Want to really get inside a customer’s head? Personalized marketing is where it’s at.

Did you know that 84% of all email traffic was spam in 2013? That’s a crap ton of spam and a crap ton of what we like to call “information overload.” Until 2017, personalization in marketing had been a woefully underutilized strategy. But now that it’s 2018, it’s no secret that we not only expect personalized marketing, we’re actually starting to value it.

Relevant and Specific Content

We’re bombarded with ads literally everywhere we go. The problem with that is that information tends to fade away in the background when we ingest too much of it. With personalized marketing, companies can completely tailor each consumers experience to their own personal interests. Accenture’s 2016 survey shows that more than one in two consumers (56%) are likely to shop at a retailer that recognizes them by name, while two in three (65%) are more likely to shop at a retailer that knows their purchase history.

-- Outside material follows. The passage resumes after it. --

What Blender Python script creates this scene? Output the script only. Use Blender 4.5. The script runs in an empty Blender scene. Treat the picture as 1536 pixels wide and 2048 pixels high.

A great example: think of Coca Cola’s first-of-its-kind “Share A Coke” campaign which was first introduced in Australia in 2011.The company celebrated the power of the first name in a playful, social way by swapping out Coke branding on bottles and cans with popular names. That summer, Coke sold more than 250 million named bottles and cans in a nation of just under 23 million people.

A Sense of Identity

We’re humans, and we like feeling special sometimes. (Don’t deny it.) No one wants to feel like another username, another account holder, or just another regular customer. Personalized marketing gives consumers a sense of identity. When you tailor to a consumer’s individual wants and needs, you make them feel like they aren’t just one among the masses. Just think about how special you feel when a company remembers your birthday and sends you some sort of incentive or coupon.

Responsive Design

Personalization isn’t just about the details. It’s about convenience, too. It’s beyond frustrating to go to a website on your phone and the page isn’t user friendly. There are so many websites that are designed for desktop, and in this day and age that’s just downright lazy. Consumers are more likely to stay on a site for longer periods of time when there mobile-friendly features like swiping, location services and “click-to-call”.

Some other successful examples of personalized marketing techniques that can lead to a great deal of success are targeted emails, custom video messages, product recommendations and social media marketing.

The future of personalized marketing is looking bright. Due to the constantly evolving nature of customer expectations and marketing technology, the shift towards personalization will become more and more crucial.